:: Exercise ::
Repeat everything from the first line of the listing below through the line that contains "SC.camera = cam_ob", exactly. Leave out pictures.

>>

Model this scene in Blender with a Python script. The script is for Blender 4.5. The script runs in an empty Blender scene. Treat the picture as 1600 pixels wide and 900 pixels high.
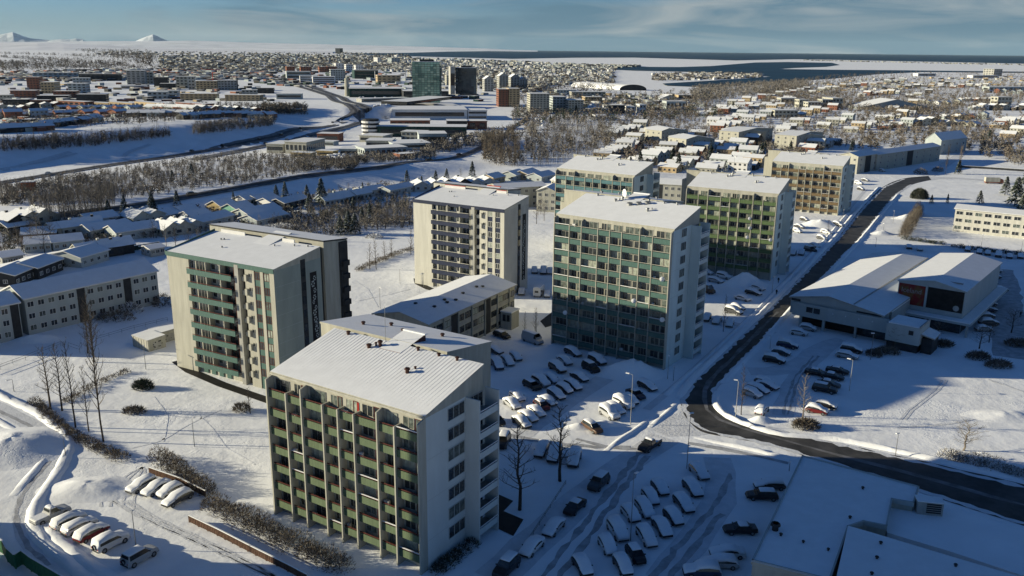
import bpy, math, random
from mathutils import Vector, Matrix, noise
RND = random.Random(11)
SC = bpy.context.scene
COL = SC.collection
rad = math.radians

# ------------------------------------------------------------------ camera, sky, sun, exposure
CAMH, FOC, HZ, ROLL = 65.0, 1350.0, 373.0, rad(0.6)      # height, focal length and horizon for a 1600 px wide frame
TH = math.atan(HZ / FOC)
cam = bpy.data.cameras.new("camera")
cam.sensor_width = 36.0
cam.lens = 36.0 * FOC / 1600.0
cam.clip_start, cam.clip_end = 1.0, 200000.0
cam_ob = bpy.data.objects.new("camera", cam)
COL.objects.link(cam_ob)
cam_ob.matrix_world = Matrix.Translation((0, 0, CAMH)) @ Matrix.Rotation(rad(90) - TH, 4, 'X') @ Matrix.Rotation(ROLL, 4, 'Z')
SC.camera = cam_ob

SUN_EL, SUN_AZ = rad(12.2), rad(177.6)                     # towards the sun: left of the picture, a little beyond
sun_dir = Vector((math.cos(SUN_AZ) * math.cos(SUN_EL), math.sin(SUN_AZ) * math.cos(SUN_EL), math.sin(SUN_EL)))
sl = bpy.data.lights.new("sun", 'SUN')
sl.energy = 5.0
sl.angle = rad(0.5)
sl.color = (1.0, 0.89, 0.64)
so = bpy.data.objects.new("sun", sl)
so.rotation_euler = (-sun_dir).to_track_quat('-Z', 'Y').to_euler()
so.location = (-60, 0, 90)
COL.objects.link(so)

W = bpy.data.worlds.new("World")
SC.world = W
W.use_nodes = True
nt = W.node_tree
nt.nodes.clear()
def nn(t, typ, **kw):
    n = t.nodes.new(typ)
    for k, v in kw.items():
        if k in n.inputs.keys():
            n.inputs[k].default_value = v
        else:
            setattr(n, k, v)
    return n
wo = nn(nt, 'ShaderNodeOutputWorld')
bg = nn(nt, 'ShaderNodeBackground')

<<

:: Output below ::
Model this scene in Blender with a Python script. The script is for Blender 4.5. The script runs in an empty Blender scene. Treat the picture as 1600 pixels wide and 900 pixels high.
import bpy, math, random
from mathutils import Vector, Matrix, noise
RND = random.Random(11)
SC = bpy.context.scene
COL = SC.collection
rad = math.radians

# ------------------------------------------------------------------ camera, sky, sun, exposure
CAMH, FOC, HZ, ROLL = 65.0, 1350.0, 373.0, rad(0.6)      # height, focal length and horizon for a 1600 px wide frame
TH = math.atan(HZ / FOC)
cam = bpy.data.cameras.new("camera")
cam.sensor_width = 36.0
cam.lens = 36.0 * FOC / 1600.0
cam.clip_start, cam.clip_end = 1.0, 200000.0
cam_ob = bpy.data.objects.new("camera", cam)
COL.objects.link(cam_ob)
cam_ob.matrix_world = Matrix.Translation((0, 0, CAMH)) @ Matrix.Rotation(rad(90) - TH, 4, 'X') @ Matrix.Rotation(ROLL, 4, 'Z')
SC.camera = cam_ob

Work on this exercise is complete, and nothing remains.